Enclosure, Ballynanty Beg, Co. Limerick
Co. Limerick |
Enclosures
Somewhere beneath a mid-twentieth-century housing estate in Ballynanty Beg, on the northern edge of Limerick city, lies what was once a circular earthen enclosure, the kind of ancient feature that vanished not through neglect or the slow work of weather, but through a deliberate decision made in 1956 to clear the ground for new homes.
It is the sort of loss that barely registers in the historical record, yet it points to how much of Ireland's layered past was quietly erased during decades of post-war development.
The enclosure appeared on the Ordnance Survey six-inch first edition map, surveyed in 1840, as a single-banked circular enclosure, a form broadly associated with the ringfort tradition, in which a raised earthen bank would once have defined a domestic or agricultural space, typically dating to the early medieval period. By the time the OS returned to survey the same ground at twenty-five inches to the mile in 1897, the feature had changed in character, recorded now as a raised platform mound of approximately twenty-two metres in diameter, covered in scrub, with its outline indicated by a single row of hachures, the cartographic shorthand used to suggest a sloping edge. Investigations were carried out in 1956, prior to demolition, as part of the works connected with the construction of the surrounding housing scheme, according to a personal communication cited by researcher Jeffrey A. Tolbert.

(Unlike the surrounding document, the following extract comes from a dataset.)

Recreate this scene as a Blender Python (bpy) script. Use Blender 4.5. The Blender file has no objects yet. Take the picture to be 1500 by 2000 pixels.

There is, practically speaking, nothing to visit. The site itself no longer exists above ground, absorbed into the residential streets of Ballynanty Beg. What remains is cartographic: the two OS maps, separated by more than fifty years, recording the same feature in subtly different states, one as a functioning earthwork, the other as an overgrown mound already in decline. For anyone interested in how Irish archaeology intersects with urban expansion, those two map sheets, accessible through the OSI historic map viewer, are the closest thing to a visit that is now possible. The record compiled by Paul Walsh and uploaded to the national sites database in August 2015 preserves the outline of something that the ground itself no longer holds.